Last winter was one of the hardest for many years and many small birds (and large ones too, such as barn owls) were lost, and yet Mr King says that last year 'Nature decided' that the robins didn't need the acorns   I'm sorry but that's complete poppycock. 

He may be confused - American robins, a different species to ours, eat acorns - perhaps he's prophesying the weather for the USA?

I hope he didn't use similar techniques when trying to solve crimes, rather than relying on established scientific and forensic methods.

As for the  plants mentioned above, none of those need special treatment to see them through any British winter, so just give the soil around them a good mulching to enrich the soil and improve it's structure and water retentiion.  The plants will be fine. 


The crown of the plant is the part just under the soil from which perennials produce new shoots each year.   Shrubs and climbers don't have such a crown but still like to have a mulch to improve the soil.

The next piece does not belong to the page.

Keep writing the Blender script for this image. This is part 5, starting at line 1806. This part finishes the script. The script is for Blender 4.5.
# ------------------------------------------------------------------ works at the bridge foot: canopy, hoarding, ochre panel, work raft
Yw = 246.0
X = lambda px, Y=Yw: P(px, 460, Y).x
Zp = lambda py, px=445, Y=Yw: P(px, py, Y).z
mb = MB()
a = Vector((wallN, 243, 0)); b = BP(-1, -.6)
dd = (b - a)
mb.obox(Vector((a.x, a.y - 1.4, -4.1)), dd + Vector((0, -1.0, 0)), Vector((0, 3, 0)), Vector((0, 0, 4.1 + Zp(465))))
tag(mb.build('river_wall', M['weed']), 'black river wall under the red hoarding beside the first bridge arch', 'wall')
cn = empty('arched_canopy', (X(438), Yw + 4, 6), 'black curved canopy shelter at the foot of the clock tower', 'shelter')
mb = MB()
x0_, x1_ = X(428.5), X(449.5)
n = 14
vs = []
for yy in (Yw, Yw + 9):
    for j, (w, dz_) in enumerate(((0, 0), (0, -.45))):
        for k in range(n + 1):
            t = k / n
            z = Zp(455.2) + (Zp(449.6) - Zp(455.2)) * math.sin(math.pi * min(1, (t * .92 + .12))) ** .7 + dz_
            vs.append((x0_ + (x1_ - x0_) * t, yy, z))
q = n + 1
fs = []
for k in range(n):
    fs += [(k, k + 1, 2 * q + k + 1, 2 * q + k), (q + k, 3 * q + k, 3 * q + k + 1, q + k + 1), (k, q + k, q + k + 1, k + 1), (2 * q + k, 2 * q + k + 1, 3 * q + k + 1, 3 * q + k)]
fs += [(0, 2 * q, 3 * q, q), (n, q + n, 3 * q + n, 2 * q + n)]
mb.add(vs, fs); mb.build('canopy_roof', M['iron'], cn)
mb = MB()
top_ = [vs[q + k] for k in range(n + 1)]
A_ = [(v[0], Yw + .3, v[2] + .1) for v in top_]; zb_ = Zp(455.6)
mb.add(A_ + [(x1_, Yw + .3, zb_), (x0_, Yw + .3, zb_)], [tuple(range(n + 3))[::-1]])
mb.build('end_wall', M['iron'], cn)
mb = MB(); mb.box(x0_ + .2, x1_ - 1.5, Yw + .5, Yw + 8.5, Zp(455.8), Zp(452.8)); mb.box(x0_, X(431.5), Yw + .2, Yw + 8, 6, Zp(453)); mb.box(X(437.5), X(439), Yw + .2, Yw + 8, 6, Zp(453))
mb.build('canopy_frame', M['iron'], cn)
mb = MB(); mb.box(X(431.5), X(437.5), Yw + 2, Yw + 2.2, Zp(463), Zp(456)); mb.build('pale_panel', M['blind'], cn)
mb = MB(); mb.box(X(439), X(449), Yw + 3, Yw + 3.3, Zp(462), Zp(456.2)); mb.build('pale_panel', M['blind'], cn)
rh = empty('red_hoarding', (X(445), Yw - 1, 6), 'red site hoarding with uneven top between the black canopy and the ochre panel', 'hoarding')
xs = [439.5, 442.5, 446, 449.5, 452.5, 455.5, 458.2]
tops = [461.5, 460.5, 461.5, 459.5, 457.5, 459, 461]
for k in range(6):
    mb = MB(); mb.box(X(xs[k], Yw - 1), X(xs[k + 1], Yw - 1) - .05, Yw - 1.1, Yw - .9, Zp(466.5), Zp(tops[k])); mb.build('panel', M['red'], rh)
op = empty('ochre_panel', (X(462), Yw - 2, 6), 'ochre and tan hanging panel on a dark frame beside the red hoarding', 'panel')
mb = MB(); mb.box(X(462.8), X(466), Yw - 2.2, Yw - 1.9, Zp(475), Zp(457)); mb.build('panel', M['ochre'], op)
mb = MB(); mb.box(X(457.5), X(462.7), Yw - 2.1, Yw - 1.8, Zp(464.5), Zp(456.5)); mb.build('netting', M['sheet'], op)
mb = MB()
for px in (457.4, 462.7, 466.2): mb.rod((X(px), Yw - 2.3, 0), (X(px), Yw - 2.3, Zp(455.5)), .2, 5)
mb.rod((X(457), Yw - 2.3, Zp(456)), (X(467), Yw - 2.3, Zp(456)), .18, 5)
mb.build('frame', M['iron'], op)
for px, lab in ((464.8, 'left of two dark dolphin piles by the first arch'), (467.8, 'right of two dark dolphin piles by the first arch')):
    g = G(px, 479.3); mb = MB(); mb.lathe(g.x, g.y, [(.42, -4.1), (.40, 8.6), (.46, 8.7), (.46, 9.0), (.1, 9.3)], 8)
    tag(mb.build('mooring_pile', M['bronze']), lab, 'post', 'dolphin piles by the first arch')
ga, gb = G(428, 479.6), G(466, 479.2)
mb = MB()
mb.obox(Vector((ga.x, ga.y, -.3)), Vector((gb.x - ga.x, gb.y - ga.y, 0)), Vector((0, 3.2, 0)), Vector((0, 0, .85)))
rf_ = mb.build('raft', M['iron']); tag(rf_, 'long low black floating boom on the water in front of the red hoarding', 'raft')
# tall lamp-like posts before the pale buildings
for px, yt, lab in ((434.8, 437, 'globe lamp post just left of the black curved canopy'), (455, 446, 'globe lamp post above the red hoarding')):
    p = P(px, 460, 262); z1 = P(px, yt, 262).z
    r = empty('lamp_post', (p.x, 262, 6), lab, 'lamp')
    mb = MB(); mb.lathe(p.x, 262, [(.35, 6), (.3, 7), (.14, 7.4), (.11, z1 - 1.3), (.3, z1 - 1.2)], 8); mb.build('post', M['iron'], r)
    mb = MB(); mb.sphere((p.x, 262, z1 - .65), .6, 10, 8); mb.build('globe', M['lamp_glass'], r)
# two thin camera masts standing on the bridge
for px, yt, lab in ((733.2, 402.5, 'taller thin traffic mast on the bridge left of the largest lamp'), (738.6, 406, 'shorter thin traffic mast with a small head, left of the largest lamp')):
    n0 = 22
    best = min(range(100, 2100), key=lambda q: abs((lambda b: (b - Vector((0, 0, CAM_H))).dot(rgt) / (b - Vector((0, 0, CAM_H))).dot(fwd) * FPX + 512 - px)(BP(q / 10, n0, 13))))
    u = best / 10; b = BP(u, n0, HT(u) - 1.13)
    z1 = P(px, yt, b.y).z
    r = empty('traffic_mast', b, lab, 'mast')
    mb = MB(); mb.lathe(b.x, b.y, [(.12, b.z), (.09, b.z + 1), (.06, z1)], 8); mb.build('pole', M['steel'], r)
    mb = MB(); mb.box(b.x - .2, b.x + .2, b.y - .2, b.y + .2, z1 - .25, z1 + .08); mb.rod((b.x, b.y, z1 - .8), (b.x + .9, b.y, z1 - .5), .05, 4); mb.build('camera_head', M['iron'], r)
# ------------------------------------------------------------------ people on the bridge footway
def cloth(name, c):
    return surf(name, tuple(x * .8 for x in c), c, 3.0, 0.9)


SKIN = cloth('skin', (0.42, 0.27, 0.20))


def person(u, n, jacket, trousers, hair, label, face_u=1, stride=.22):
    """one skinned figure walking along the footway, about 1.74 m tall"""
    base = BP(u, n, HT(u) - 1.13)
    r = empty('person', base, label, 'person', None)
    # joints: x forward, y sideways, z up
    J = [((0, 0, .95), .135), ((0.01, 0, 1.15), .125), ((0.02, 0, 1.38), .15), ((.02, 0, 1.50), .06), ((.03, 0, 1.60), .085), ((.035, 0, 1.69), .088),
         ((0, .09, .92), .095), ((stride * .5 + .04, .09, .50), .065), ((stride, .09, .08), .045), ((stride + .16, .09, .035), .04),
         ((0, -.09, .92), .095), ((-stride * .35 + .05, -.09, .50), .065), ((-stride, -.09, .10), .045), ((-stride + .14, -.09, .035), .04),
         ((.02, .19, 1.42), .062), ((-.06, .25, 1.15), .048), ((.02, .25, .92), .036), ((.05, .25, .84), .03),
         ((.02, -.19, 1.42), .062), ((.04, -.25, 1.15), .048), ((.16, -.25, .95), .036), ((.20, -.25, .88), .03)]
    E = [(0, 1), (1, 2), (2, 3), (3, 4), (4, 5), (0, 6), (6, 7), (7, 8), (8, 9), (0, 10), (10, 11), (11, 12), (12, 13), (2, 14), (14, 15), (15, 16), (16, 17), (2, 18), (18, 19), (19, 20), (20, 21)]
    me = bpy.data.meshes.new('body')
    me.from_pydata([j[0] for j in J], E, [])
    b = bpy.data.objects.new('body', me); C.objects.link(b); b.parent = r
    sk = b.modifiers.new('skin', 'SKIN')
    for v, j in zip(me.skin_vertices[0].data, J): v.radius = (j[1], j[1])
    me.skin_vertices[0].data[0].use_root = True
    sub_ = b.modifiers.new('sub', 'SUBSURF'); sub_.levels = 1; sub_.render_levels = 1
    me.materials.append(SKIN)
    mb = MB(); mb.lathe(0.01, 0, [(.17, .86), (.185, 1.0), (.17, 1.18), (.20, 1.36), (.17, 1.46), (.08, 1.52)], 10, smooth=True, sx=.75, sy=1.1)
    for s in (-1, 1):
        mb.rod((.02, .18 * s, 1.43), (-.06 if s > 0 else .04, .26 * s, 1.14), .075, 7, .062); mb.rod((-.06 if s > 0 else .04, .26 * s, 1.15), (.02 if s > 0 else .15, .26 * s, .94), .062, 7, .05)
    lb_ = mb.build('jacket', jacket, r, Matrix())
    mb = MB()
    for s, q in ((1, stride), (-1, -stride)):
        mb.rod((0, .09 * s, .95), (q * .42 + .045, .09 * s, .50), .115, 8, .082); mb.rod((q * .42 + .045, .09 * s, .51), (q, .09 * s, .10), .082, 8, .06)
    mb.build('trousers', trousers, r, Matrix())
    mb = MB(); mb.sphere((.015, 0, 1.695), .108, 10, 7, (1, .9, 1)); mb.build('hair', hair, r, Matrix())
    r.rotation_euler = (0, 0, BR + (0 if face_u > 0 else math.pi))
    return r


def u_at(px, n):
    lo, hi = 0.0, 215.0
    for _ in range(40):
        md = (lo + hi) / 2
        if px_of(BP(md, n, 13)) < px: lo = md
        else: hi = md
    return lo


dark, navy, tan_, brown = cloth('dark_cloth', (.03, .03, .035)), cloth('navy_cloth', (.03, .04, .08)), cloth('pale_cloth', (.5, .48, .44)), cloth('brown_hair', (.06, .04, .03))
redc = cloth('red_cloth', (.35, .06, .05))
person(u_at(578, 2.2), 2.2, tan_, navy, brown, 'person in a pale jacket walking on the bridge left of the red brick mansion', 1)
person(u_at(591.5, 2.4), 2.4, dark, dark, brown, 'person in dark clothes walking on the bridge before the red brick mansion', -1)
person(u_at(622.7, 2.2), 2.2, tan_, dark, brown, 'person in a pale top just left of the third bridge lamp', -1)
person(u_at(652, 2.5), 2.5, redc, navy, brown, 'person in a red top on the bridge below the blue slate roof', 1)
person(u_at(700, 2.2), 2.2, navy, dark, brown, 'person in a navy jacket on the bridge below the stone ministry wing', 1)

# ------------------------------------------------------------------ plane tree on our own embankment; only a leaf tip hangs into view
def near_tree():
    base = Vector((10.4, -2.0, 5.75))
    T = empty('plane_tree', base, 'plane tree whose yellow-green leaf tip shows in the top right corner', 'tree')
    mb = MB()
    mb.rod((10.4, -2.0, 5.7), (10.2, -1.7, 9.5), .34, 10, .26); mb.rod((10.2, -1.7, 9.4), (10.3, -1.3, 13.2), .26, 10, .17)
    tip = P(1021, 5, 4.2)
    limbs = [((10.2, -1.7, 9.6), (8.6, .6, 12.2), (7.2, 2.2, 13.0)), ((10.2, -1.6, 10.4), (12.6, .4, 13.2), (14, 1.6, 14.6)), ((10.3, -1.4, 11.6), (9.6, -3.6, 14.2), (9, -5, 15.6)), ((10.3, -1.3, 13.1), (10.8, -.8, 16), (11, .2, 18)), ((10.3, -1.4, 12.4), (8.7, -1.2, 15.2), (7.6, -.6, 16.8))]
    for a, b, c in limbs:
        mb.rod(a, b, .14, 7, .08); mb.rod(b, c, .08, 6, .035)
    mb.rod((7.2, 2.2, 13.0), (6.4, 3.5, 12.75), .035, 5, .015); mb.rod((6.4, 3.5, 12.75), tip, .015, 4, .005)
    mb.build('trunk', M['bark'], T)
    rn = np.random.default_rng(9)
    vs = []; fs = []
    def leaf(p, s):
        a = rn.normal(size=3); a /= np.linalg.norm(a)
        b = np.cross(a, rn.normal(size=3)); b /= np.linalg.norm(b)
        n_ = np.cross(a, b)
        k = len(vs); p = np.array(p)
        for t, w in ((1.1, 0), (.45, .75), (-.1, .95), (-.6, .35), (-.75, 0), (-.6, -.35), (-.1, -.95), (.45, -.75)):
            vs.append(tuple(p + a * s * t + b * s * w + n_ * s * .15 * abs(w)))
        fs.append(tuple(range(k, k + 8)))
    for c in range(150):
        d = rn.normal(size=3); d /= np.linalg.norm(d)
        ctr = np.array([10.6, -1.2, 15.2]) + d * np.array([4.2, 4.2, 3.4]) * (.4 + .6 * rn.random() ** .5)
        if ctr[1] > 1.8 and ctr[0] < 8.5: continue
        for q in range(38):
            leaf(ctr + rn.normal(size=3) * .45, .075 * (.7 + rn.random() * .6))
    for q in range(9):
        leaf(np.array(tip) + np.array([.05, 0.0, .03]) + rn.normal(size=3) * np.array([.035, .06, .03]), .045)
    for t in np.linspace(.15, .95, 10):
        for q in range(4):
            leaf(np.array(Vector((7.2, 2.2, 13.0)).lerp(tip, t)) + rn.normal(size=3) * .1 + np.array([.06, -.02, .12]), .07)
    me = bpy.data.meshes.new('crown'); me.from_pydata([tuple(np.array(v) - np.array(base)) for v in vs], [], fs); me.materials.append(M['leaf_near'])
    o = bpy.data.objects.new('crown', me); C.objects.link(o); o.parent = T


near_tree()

Have to agree about David King and anyone being able to predict weather 6 months ahead.  However, given who is the editor of the Lady I don't expect much better.



Well, I'm clearly behind the times as I thought it was the idiot Johnson woman.


Actually I had a 5 week trial of The Lady but I have decided not to subscribe to it. Obelixx I will have to check up on who the editor is.

I will put what mulch I have got in the shed around my plants and stop worrying.

I am on a steep learning curve with gardening. Many thanks for your help.